Kobanê : la coalition doit intervenir d’urgence

La situation devient intenable à Kobanê : beaucoup de civils ont été tués ou blessés. L’EI a encore gagné du terrain et se trouve aujourd’hui à 7 km de Kobané, avec des positions avancées à 2 km seulement de la ville, qui a été touchée par des obus pour la première fois samedi dernier, selon Reuters. Les gangs de l’EI déploient un matériel conséquent pour exterminer la population et la résistance kurde. Le rapport ci-joint de l’organisation Conflict Armament Research, basé sur les armes saisies par les YPG, est accablant et considère que la “vitesse de transfert vers Ayn Al-Arab démontre les capacités logistiques des forces de l’EI et l’importance stratégique d’Ayn Al-Arab pour le groupe”.

La photo ci-dessus, prise hier dans le village de Mardsymil à l’est de Kobané, nous a été adressée par notre contact au Rojava : il s’agirait d’après les Kurdes d’un char turc[[Il semble qu’il s’agisse d’un M48 – l’armée turque en possède plus de 2 500, en cours de “mise en réserve”]] qui appartiendrait à l’EI.

Dans le canton de Cezire la situation se dégrade aussi. Un bus a été mitraillé hier entre Qamishlo et Hassakeh et 6 civils ont été blessés. L’EI a lancé une nouvelle offensive sur Serekaniyé, à l’ouest. Notre contact au Rojava estime que le canton de Cezire est le prochain objectif de l’EI.

Pendant ce temps, la Turquie a décidé de “s’impliquer” dans le conflit, non pas en participant à la coalition, mais en utilisant toutes les opportunités offertes par les combats pour être complice de la volonté de l’EI d’éliminer les Kurdes : en empêchant les volontaires kurdes du Nord de rejoindre les YPG ; en attaquant violemment ses propres ressortissants qui montent la garde à la frontière ; en préparant le déploiement de troupes en Syrie et en Irak “non pas pour combattre les islamistes, mais pour établir et contrôler une zone tampon en Syrie, qui protègerait les frontières turques, à la fois de nouvelles vagues de réfugiés, à la fois contre d’éventuelles attaques et contre le passage de combattants kurdes” note RFI. Les 40 chars déployés le long de la frontière avec le canton de Kobanê n’ont toujours pas répliqué aux tirs de l’EI qui ont atteint le nord de la frontière. Au contraire, leurs canons sont tournés vers Kobanê.
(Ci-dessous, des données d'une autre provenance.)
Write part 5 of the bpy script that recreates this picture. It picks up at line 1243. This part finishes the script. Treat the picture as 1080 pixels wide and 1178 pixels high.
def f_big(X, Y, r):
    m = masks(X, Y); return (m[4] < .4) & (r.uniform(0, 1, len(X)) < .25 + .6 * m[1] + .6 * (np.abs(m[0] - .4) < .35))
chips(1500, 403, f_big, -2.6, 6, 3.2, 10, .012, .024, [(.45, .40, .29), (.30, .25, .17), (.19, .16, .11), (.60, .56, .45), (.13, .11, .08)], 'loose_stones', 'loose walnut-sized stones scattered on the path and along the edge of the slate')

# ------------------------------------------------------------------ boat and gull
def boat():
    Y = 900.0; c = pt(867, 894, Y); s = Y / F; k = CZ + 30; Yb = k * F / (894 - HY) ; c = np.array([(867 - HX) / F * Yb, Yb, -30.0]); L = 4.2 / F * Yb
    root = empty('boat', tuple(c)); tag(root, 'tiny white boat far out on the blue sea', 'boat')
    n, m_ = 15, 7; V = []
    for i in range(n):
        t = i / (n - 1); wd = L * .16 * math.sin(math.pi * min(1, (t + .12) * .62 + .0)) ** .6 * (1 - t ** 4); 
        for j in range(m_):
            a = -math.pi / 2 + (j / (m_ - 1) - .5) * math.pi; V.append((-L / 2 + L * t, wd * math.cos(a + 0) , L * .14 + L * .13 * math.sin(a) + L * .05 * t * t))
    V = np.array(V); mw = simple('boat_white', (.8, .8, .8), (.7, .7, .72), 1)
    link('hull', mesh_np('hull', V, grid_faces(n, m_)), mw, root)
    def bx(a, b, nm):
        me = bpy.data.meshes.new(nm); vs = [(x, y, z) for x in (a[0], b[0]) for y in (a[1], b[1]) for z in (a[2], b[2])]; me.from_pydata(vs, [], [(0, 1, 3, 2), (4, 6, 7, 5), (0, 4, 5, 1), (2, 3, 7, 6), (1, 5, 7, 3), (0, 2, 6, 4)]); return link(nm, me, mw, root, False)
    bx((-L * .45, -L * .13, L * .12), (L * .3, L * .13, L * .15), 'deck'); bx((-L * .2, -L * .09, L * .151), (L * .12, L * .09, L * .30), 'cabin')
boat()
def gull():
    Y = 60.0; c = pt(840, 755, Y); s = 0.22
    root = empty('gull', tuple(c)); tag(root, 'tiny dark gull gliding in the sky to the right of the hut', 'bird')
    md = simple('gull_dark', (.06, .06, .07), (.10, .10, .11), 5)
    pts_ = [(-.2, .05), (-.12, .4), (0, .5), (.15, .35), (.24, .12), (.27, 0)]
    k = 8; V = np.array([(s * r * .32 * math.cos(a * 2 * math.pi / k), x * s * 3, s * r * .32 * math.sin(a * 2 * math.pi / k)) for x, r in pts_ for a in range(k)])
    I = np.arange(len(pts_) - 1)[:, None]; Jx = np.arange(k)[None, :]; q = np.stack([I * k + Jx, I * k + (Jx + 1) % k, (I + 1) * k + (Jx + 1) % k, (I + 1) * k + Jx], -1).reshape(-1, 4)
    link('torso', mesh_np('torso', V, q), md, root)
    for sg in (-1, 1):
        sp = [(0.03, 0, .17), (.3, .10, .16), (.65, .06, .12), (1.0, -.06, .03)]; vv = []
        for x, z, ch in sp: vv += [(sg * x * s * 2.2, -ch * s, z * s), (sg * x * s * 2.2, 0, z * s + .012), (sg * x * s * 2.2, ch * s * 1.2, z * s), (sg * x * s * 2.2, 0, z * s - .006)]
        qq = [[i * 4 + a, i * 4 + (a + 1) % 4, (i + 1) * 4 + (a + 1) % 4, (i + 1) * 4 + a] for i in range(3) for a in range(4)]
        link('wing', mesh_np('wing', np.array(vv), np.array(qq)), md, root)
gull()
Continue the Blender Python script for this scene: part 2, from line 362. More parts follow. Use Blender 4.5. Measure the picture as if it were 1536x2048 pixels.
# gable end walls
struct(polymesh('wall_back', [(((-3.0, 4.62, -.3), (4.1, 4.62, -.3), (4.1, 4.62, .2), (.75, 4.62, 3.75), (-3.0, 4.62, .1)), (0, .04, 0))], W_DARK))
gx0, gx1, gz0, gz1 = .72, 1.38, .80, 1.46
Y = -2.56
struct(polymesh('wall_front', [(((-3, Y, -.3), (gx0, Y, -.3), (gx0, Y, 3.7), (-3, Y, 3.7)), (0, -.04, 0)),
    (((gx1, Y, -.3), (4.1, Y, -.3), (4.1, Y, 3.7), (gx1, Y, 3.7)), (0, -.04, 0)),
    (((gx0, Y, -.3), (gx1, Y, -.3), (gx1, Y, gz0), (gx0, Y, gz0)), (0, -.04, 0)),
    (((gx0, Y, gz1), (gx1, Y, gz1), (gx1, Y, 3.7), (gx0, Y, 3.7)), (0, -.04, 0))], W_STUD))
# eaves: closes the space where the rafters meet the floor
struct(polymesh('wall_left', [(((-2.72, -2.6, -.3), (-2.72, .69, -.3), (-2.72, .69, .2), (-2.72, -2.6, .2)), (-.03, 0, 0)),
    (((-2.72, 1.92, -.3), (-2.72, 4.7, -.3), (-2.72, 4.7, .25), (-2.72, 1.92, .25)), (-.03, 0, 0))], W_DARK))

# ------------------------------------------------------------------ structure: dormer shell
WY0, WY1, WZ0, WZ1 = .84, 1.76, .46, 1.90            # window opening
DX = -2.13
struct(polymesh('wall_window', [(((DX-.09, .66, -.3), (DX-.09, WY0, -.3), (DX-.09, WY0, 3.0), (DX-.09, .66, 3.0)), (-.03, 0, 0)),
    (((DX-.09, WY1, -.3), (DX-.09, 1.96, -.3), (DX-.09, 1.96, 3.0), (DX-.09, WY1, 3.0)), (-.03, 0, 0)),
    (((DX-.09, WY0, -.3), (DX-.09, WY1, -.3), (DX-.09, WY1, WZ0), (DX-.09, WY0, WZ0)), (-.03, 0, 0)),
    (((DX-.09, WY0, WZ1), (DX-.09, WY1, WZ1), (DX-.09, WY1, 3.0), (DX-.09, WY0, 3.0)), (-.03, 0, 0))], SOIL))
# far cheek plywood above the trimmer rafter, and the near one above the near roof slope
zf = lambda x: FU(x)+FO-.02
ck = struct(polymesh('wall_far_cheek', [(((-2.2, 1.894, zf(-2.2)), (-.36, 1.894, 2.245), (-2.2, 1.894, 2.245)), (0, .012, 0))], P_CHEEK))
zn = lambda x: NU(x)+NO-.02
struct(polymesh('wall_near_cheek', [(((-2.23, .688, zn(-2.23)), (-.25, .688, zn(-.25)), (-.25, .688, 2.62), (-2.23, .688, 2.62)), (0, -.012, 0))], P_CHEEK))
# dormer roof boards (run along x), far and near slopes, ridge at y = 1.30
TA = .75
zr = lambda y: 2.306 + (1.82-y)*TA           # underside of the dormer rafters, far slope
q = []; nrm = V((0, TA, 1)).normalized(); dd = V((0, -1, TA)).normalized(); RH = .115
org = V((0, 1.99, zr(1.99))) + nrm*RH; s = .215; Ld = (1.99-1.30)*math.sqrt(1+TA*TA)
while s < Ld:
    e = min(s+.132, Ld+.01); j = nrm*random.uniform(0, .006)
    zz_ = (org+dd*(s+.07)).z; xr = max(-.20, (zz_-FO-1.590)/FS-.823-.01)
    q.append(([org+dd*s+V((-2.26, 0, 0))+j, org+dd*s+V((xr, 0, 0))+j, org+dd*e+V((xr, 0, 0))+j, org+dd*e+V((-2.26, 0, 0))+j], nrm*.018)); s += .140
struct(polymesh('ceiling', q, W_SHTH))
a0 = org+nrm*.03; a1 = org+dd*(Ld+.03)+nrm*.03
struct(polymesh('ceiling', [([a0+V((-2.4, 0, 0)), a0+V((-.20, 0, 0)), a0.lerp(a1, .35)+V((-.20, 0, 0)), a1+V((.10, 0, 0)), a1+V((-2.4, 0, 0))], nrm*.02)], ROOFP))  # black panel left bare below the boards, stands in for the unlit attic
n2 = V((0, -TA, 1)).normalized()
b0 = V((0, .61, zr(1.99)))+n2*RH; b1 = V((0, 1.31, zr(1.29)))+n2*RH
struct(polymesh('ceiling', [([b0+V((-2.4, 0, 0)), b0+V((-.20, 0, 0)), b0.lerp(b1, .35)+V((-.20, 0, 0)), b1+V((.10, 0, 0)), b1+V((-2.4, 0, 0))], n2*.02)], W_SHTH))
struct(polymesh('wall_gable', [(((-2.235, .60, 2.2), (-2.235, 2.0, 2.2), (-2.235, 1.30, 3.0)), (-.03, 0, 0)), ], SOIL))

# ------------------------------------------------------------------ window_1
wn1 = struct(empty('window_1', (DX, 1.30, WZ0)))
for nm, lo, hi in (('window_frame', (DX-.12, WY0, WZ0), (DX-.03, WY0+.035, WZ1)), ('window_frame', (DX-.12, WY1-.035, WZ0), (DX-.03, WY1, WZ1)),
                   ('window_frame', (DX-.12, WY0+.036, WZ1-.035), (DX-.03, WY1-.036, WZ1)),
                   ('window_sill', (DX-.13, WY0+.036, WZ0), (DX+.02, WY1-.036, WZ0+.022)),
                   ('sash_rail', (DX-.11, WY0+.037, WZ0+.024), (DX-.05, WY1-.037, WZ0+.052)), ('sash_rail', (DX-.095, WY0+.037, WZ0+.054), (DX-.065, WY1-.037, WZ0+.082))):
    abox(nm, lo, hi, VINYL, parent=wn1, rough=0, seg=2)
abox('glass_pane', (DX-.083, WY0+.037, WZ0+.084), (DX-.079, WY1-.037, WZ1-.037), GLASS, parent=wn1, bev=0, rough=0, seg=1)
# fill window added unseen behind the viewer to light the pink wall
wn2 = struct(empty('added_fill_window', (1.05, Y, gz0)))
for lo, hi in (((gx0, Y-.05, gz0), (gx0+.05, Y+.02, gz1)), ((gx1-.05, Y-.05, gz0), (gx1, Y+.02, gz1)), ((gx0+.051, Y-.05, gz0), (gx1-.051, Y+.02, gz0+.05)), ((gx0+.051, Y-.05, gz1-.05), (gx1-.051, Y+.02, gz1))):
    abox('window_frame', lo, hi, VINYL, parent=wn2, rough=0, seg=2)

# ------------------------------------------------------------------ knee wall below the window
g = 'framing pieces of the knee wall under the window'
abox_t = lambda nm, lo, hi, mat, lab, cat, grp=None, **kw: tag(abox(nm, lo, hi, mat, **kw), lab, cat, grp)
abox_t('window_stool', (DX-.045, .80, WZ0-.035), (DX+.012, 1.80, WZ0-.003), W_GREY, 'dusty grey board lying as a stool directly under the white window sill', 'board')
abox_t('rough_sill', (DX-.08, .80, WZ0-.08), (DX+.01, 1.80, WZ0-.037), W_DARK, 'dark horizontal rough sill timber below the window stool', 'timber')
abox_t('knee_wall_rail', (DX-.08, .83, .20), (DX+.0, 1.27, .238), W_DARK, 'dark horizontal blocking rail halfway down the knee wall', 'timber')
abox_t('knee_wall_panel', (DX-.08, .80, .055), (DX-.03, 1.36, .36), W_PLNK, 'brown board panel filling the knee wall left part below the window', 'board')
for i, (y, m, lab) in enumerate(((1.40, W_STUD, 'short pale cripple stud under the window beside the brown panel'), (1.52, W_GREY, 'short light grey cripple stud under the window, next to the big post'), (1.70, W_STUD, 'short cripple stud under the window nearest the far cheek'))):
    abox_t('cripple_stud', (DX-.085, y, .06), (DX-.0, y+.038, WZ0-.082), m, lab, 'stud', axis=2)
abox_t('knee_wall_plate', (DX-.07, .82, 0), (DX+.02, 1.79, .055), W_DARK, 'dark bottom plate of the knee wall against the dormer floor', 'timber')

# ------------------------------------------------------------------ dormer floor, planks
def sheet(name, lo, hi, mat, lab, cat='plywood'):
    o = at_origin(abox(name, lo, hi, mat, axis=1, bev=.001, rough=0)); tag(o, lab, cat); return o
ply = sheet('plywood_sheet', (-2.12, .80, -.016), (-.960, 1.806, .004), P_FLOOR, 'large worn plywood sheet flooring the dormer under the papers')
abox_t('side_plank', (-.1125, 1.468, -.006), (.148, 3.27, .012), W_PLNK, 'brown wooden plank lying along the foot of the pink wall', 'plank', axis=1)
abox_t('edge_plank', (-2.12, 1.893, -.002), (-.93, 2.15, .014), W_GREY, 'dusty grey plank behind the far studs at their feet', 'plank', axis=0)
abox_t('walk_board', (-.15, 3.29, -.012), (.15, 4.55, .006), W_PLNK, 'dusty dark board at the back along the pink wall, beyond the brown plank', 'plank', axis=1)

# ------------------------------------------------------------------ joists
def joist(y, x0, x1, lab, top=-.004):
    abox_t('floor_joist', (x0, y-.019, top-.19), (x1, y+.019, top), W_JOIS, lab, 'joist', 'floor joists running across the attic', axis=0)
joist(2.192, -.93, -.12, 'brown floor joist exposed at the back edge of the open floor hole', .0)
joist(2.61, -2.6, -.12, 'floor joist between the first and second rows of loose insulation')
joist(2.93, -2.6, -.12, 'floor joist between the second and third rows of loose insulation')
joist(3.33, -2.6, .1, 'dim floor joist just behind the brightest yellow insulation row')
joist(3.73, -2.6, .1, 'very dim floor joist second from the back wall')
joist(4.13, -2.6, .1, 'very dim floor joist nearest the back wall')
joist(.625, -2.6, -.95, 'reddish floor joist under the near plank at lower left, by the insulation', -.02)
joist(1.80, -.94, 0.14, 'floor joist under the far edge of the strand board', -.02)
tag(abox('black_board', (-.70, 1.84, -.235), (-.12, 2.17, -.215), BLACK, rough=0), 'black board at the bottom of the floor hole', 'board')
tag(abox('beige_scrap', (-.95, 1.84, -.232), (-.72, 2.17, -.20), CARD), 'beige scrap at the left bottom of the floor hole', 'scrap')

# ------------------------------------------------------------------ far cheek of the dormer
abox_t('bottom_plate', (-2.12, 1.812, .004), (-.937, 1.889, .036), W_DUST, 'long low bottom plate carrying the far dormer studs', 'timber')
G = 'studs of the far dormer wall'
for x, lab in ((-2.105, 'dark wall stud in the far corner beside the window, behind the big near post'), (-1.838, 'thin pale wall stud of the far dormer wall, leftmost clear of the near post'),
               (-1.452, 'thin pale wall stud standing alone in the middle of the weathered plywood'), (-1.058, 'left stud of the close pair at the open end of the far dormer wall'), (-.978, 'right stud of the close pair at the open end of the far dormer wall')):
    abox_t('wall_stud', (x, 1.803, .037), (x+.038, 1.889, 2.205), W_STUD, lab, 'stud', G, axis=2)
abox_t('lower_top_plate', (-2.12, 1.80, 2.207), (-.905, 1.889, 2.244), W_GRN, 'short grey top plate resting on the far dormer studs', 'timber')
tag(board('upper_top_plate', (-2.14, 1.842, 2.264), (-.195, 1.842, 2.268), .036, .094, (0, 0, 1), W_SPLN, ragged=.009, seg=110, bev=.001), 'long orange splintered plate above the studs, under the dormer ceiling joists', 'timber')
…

Toujours pendant ce temps, les avions de la coalition bombardent divers objectifs industriels ou militaires à Deir ez-Zor, ar-Raqqah, près d’Alep… en tuant des civils – ce que confirme notre contact au Rojava – ce qui ne peut à terme que renforcer le soutien à l’EI.

Est-il tactiquement insurmontable d’attaquer le matériel lourd et les positions de l’EI qui se rapprochent de Kobanê ? Est-il tactiquement impossible de parachuter des munitions et des armes anti-char (notamment) aux YPG ?

Si la coalition ne cherche pas, cette nuit et dans les prochains jours, à neutraliser massivement l’EI, elle aura une lourde responsabilité si Kobanê tombe. Eviter d’intervenir dans le secteur pour complaire à la Turquie est un pari risqué : tout membre nominal de l’OTAN qu’elle soit encore, chaque jour qui passe donne des indices sur le camp qu’elle a en réalité choisi. Il est temps qu’elle en assume les conséquences.